The most likely way the Great Migration would have been prevented is if the southern landholders – who had regained absolute control over the black population with Redemption in the 1890s – had been successful in preventing labor scouts from recruiting blacks to move north. Quite likely, this would have meant industry moving to the South, with extremely strong laws to keep the races separate in new industries.
Alternatively, another possibility continued black residence in the South would be a successful Reconstruction. The whole reason so many left was because Reconstruction failed and allowed Jim Crow laws to take over. If the Radical concept of '40 acres and a mule' as well as protected voting rights, the South would become an attractive region to black people.
I've been weighing writing an Alt Timeline where the PoD culminates in a completed radical/redistributionary Reconstruction. It's probably not election centric enough to work on this forum though.
I think depending on where the PoD is here that stops the Great Migration is strongly affects the material conditions and political dynamics of the South in the hypothetical 2016. I honestly have no idea what would have happened if, in a sense, we gave Jeffersonian Democracy a chance to air itself out in an entire region of the country by redistributing most land to create a small-plot yeomanry. I do think that if you engaged in that sort of leveling and, say, included landless whites as beneficiaries of said redistribution, you wouldn't get the reactionary coalitions that re-imposed racial hierarchy whenever cross-racial political coalitions emerged in the South (Reconstruction, the Populist/Fusion era). No Jim Crow, strong black representation in DC, strong foundations of black ownership in an integrated economy, and equalization of class relations all sound pretty good to me, though. I would imagine that depending on how you dealt with the former slave-owning class would have its own aftereffects and impacts on the region.

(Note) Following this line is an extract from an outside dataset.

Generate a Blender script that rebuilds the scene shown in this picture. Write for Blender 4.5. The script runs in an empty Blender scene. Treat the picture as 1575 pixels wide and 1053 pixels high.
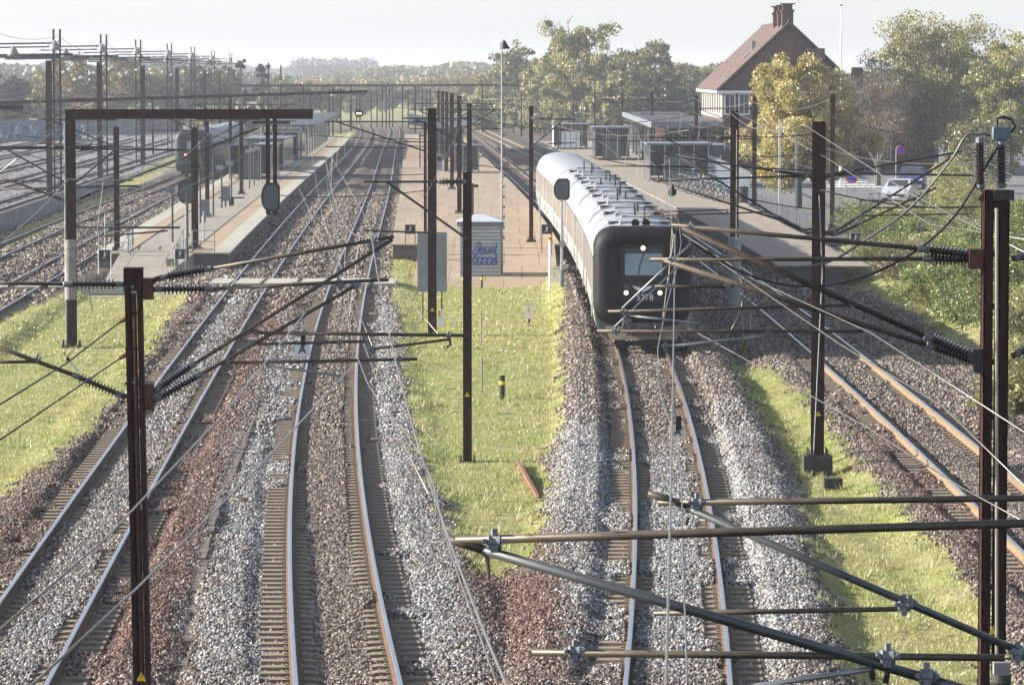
HAZE = 0.00023
EXPO = 1.46
import bpy, math, random
import numpy as np
random.seed(7); np.random.seed(7)
R = math.radians
SC = bpy.context.scene
COL = SC.collection
# ---------------------------------------------------------------- camera model (1575 x 1053 photograph)
FP = 6000.0; CX = 787.5; CY = 526.5; HC = 8.75
PT = math.atan((CY-112.0)/FP); SP, CP = math.sin(PT), math.cos(PT)
def ray(px, py):
    u = (px-CX)/FP; v = (CY-py)/FP
    return (u, CP+v*SP, -SP+v*CP)
def G(px, py, z=0.0):
    """world point seen at a photo pixel, on the level z"""
    d = ray(px, py); t = (z-HC)/d[2]
    return (d[0]*t, d[1]*t, z)
def D(px, py, dist):
    """world point on a photo pixel at distance Y = dist"""
    d = ray(px, py); t = dist/d[1]
    return (d[0]*t, dist, HC+d[2]*t)
def PR(X, Y, Z):
    d = Y*CP-(Z-HC)*SP; v = Y*SP+(Z-HC)*CP
    return CX+FP*X/d, CY-FP*v/d
# ---------------------------------------------------------------- materials
MATS = {}
def lin(c):
    return tuple(c)
def mat(name, col, rough=0.7, metal=0.0, var=0.25, scale=3.0, bump=0.0, bscale=40.0, col2=None, stretch=None, emit=None, spec=0.3):
    if name in MATS: return MATS[name]
    m = bpy.data.materials.new(name); m.use_nodes = True; nt = m.node_tree; n = nt.nodes; l = nt.links
    b = n['Principled BSDF']; b.inputs['Roughness'].default_value = rough; b.inputs['Metallic'].default_value = metal
    b.inputs['Specular IOR Level'].default_value = spec if rough < .78 else .06
    tc = n.new('ShaderNodeTexCoord'); vec = tc.outputs['Object']
    if stretch:
        mp = n.new('ShaderNodeMapping'); mp.inputs['Scale'].default_value = stretch; l.new(vec, mp.inputs[0]); vec = mp.outputs[0]
    ns = n.new('ShaderNodeTexNoise'); ns.inputs['Scale'].default_value = scale; ns.inputs['Detail'].default_value = 6; ns.inputs['Roughness'].default_value = .65
    l.new(vec, ns.inputs['Vector'])
    rp = n.new('ShaderNodeValToRGB'); rp.color_ramp.elements[0].position = .3; rp.color_ramp.elements[1].position = .7
    c2 = col2 if col2 else tuple(min(1, c*(1+var)) for c in col); c1 = col if col2 else tuple(c*(1-var) for c in col)
    rp.color_ramp.elements[0].color = (*c1, 1); rp.color_ramp.elements[1].color = (*c2, 1)
    l.new(ns.outputs['Fac'], rp.inputs[0]); l.new(rp.outputs[0], b.inputs['Base Color'])
    if bump:
        n2 = n.new('ShaderNodeTexNoise'); n2.inputs['Scale'].default_value = bscale; n2.inputs['Detail'].default_value = 4; l.new(tc.outputs['Object'], n2.inputs['Vector'])
        bp = n.new('ShaderNodeBump'); bp.inputs['Strength'].default_value = bump; bp.inputs['Distance'].default_value = .02
        l.new(n2.outputs['Fac'], bp.inputs['Height']); l.new(bp.outputs[0], b.inputs['Normal'])
    if emit:
        b.inputs['Emission Color'].default_value = (*emit[:3], 1); b.inputs['Emission Strength'].default_value = emit[3]
    MATS[name] = m
    return m
def leafmat(name, c1, c2, c3, scale=1.2):
    m = bpy.data.materials.new(name); m.use_nodes = True; nt = m.node_tree; n = nt.nodes; l = nt.links
    for x in list(n): n.remove(x)
    out = n.new('ShaderNodeOutputMaterial'); at = n.new('ShaderNodeAttribute'); at.attribute_name = 'tone'
    rp = n.new('ShaderNodeValToRGB'); e = rp.color_ramp.elements; e[0].color = (*c1, 1); e[1].color = (*c3, 1)
    e2 = e.new(.5); e2.color = (*c2, 1)
    l.new(at.outputs['Fac'], rp.inputs[0])
    d = n.new('ShaderNodeBsdfDiffuse'); t = n.new('ShaderNodeBsdfTranslucent'); g = n.new('ShaderNodeBsdfGlossy'); g.inputs['Roughness'].default_value = .45
    mx = n.new('ShaderNodeMixShader'); mx.inputs[0].default_value = .38; l.new(rp.outputs[0], d.inputs[0]); l.new(rp.outputs[0], t.inputs[0])
    l.new(d.outputs[0], mx.inputs[1]); l.new(t.outputs[0], mx.inputs[2])
    m2 = n.new('ShaderNodeMixShader'); m2.inputs[0].default_value = .05; l.new(mx.outputs[0], m2.inputs[1]); l.new(g.outputs[0], m2.inputs[2])
    l.new(m2.outputs[0], out.inputs[0]); MATS[name] = m
    return m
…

The other scenario (a hyper-repressive South that sort of turns itself into a hermit kingdom) doesn't strike me as particularly realistic, especially once you get, say, the automobile. That said, there is some amount of precedent even within the history of the region itself (cf: the censorship of abolitionists tracts being distributed by the US Mail in the 1830s. A similar tactic was used during WWI nationwide to curtail distribution of socialist magazines in the Wilson administration) for the strategic suppression of information, so I guess it could happen.
In this scenario, I'm not even sure you *get * a VRA. Or if you do, it's really weak. One of the driving factors (other than, you know, a sense of human decency) driving northern Dems and liberal Reps to pursue civil rights laws was the potential voting behavior of black populations in northern cities. One thing that the Caro biographical series on Lyndon Johnson perceptively notes is that the 1957 Civil Rights bill can in many ways be construed as a Johnsonian (or at least Democratic) response to Eisenhower's actions to enforce the
Brown decision.
If, rather than potent independent actors with national influence, black people and the question of Civil Rights is viewed as some regional curiosity of limited relevance outside the South, and Dems are not forced to choose between northern urban success and the Solid South, I'm not sure Civil Rights gains traction as an issue.
Maybe this leads to more radical/socialist activism on the part of civil rights leaders (without northern liberals to court, the Liberation struggle maybe opts for the Robert F Williams route than the MLK route). But I don't know how it develops from there. Especially given that the role that the Cold War played in affecting Civil Rights discourse (anyone who advocated for any sort of change in the South was labeled a Communist in REAL LIFE, much less in this timeline, and racial violence and hierarchy was a black mark on the US reputation throughout the world), there are just too many variables to consider on that branch.
But again, I just don't see (once you have trains and cars and radios) how you keep people from just *leaving*. Especially with the policies that theretofore had kept people there.